Sunday, 18 December 2011

Ein Kerem

I have just returned from twelve days in the Holy Land. In fact, I just got back late on Friday evening. It has been both interesting and exciting to spend part of Advent visiting many of the places where Jesus lived and taught.

One of the first places we visited was Ein Kerem, the beautiful village where John the Baptist was born and grew up. Ein Kerem is quite hilly with beautiful views across the valley. Someone living there in John’s time would probably have been relatively well off. When we got there, we went first to a spring known as Mary’s spring – and there we were reminded of the importance of wells and springs in Jesus’ day, both for the water they supplied, but also because they were a gathering place for the women. Just as today we might meet in the school playground or the supermarket, they met at the well and there exchanged the news and the gossip. Today we have so many means of communication, texting, emails, all the social networking, as well as the telephone and the letter. It was not so then – and it was important that they took the opportunities that were there to share news. Have you heard … ? Did you know ….? I always think it interesting to reflect on what is the news that we pass on. It is so easy to spread rumour and gossip, but what we are called to do is spread the Good News, the Gospel. Go and tell. I wonder what are the things that we are going and telling. What is it that we want to share?

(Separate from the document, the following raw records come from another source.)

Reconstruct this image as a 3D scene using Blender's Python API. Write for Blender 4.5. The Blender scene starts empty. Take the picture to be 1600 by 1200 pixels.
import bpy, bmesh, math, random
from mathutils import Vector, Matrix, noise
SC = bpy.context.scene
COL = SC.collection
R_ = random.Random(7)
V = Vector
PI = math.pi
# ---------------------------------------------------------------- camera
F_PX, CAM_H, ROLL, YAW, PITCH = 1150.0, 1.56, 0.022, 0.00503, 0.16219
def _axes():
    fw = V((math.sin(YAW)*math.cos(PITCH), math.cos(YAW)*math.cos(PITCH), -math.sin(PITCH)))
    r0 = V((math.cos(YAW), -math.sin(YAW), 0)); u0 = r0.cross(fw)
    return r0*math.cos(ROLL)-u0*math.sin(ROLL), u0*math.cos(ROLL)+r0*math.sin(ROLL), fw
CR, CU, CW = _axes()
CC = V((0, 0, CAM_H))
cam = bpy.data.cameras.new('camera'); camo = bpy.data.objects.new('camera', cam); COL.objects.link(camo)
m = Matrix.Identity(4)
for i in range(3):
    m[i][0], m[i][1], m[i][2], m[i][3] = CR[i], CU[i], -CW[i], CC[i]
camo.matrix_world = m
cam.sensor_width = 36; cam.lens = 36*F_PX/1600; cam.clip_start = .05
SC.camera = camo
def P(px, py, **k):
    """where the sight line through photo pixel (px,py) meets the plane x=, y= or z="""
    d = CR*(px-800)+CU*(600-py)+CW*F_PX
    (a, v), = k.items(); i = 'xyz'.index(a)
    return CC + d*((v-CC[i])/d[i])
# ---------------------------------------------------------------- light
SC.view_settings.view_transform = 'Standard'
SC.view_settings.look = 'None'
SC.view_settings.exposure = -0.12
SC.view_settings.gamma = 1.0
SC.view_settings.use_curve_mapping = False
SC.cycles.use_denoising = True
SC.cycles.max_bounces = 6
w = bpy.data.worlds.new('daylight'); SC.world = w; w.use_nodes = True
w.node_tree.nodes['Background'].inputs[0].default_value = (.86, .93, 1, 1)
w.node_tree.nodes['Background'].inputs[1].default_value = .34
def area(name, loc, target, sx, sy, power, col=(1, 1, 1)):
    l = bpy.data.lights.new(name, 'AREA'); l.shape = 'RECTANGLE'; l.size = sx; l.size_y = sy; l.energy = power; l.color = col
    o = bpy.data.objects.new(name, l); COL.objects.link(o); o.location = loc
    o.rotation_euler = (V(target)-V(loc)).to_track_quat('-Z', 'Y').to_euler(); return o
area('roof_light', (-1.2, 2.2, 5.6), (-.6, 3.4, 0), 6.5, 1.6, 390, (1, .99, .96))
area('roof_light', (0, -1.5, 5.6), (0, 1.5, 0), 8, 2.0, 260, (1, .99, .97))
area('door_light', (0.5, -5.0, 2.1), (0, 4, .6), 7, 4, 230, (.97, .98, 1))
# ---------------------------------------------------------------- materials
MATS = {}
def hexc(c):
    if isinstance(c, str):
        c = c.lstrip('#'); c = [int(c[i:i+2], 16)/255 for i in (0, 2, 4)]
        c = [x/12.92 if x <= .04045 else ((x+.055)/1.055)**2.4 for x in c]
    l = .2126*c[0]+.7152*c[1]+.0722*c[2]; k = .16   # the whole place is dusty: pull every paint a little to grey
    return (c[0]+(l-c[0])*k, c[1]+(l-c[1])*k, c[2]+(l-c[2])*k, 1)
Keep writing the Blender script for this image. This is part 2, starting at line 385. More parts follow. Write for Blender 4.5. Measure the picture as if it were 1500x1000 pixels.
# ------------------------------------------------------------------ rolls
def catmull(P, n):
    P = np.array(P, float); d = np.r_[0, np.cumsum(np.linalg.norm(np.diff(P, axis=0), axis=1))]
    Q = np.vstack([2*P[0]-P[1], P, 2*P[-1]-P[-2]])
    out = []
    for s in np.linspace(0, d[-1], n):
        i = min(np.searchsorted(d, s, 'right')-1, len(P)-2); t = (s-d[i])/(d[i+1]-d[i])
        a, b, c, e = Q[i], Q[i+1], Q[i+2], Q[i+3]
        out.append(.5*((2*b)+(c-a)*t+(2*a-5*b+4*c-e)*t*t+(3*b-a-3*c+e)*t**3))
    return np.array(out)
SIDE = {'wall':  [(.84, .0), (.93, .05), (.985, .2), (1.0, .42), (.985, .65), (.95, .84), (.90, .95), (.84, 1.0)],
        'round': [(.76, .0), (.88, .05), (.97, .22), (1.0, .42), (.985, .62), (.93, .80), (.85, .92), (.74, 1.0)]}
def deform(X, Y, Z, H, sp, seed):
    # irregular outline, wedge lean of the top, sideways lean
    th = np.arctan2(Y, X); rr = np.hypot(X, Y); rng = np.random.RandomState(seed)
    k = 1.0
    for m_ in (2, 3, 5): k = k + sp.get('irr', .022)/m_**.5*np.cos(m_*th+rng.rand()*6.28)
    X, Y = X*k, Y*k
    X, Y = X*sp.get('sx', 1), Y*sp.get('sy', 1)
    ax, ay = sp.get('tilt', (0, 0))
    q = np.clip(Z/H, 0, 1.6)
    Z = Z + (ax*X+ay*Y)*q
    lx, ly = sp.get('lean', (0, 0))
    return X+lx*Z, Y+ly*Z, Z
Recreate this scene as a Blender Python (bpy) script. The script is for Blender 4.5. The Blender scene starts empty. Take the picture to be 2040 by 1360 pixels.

From the spring we climbed a steep hill to the Church of the Visitation. The Church of the Visitation was completed in 1955 to a design by Antonio Barluzzi. It was built to commemorate Mary’s visit to Elizabeth - there they were, both expecting babies, and both, it might be assumed, should not have been in that state. Why did Mary go to visit Elizabeth? Was it because she wanted to share her good news? Or might it just be that Mary was sent there to get her out of the way for a bit? How scandalous that she was unmarried and pregnant! And Elizabeth wasn’t much better. She was probably the source of gossip too. She was married all right, but you shouldn’t be having babies at her age. As Calvin Miller says: “Elizabeth must have found her joyous old-age pregnancy the brunt of community gossip”, adding, “She stood with one foot in the grave and the other in the neonatal ward.” How do we respond to the scandal of the Gospel? What do we do with those awkward things that come our way?

Mary, of course, responded by writing a fantastic song, the one that we now know as the Magnificat – and on a wall in the grounds of the church was written, as gifts from many nations, the Magnificat on plaques in many different languages. There it was in Greek, in Hebrew, in Arabic. It was in Spanish and French, Swahili and English and many more. The Magnificat has many important things to say to us about God’s care for the disadvantaged. Are we ready to listen? Are we ready to hear the message of liberation?